En ese enero del 36, Exúpery el escritor, superviviente del Sahara, gordo, fuerte y testarudo, enarcando las cejas renegridas debajo de esa calva próxima, se convirtió en niño otra vez. ¿Magia? Quizá. El amor suele traer multitud de tretas debajo de la manga y usa además de mil triquiñuelas para empoderarse de los humanos, para decirles: ¡aquí voy, salvando el mundo!

Para Exúpery sin duda, el amor lo condujo a un periplo único y singular.

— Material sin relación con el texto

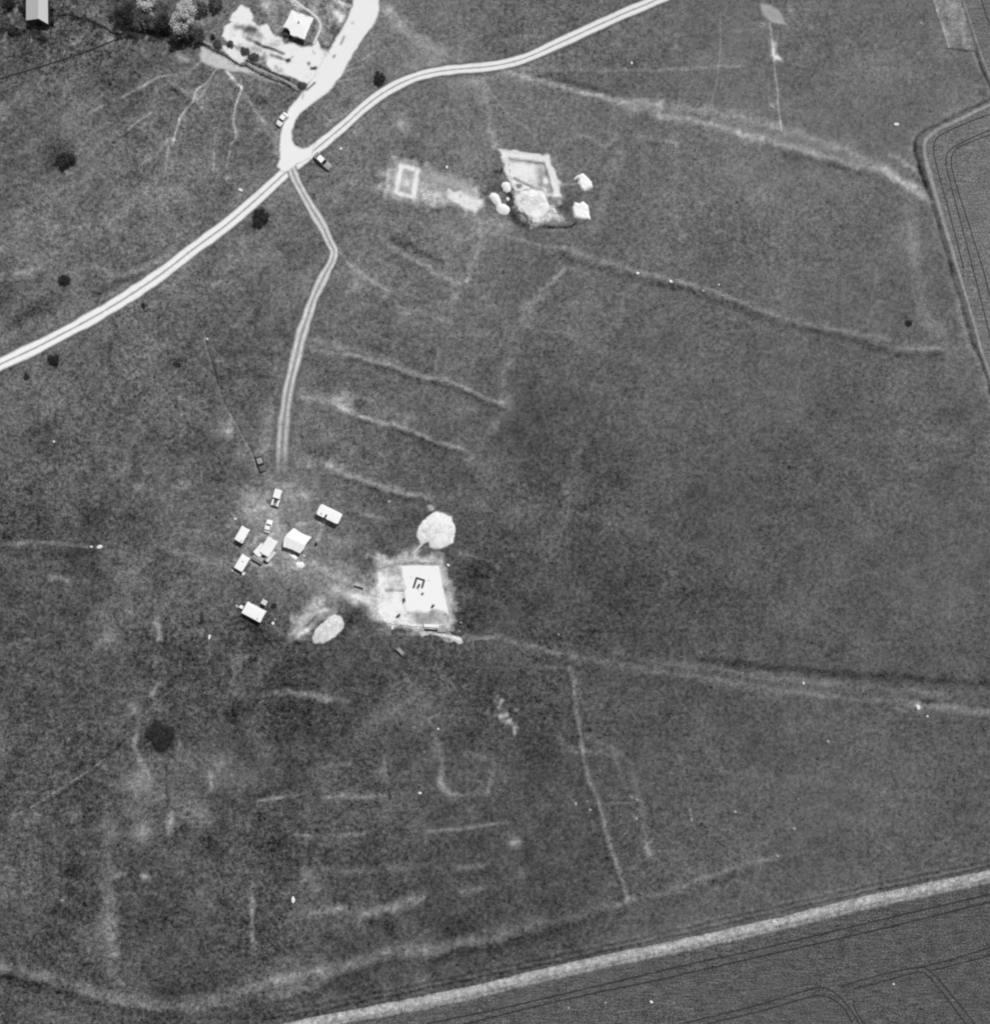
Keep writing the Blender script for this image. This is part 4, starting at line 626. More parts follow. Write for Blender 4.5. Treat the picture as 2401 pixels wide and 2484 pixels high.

La vida, una vacuidad, la muerte, una certeza, entonces ¿Cómo medir la relevancia de la existencia? El zorro lo conduce a los ritos, la rosa a la posibilidad de dar respuestas, al porqué de la existencia y la serpiente a la realidad final; la muerte. ¿Dónde quepa ella, estará la felicidad también? Para el pequeño príncipe, el retorno es inexorable. En su hogar, casa, asteroide, está la felicidad que es igual a una eternidad de paz y sinónimo de muerte, allí se reencontrará con su rosa  y este retorno solo será posible con la definitiva mordedura de la serpiente...

Ocho años después, un 31 de julio del 44, Exúpery el aviador, despegó de una base aérea en Córcega y no regresó. Como escribió, el epílogo extremo es necesario y de urgencia para cerrar de verdad una saga y mucho más aún si esta es una historia contada para todos los corazones; con el corazón.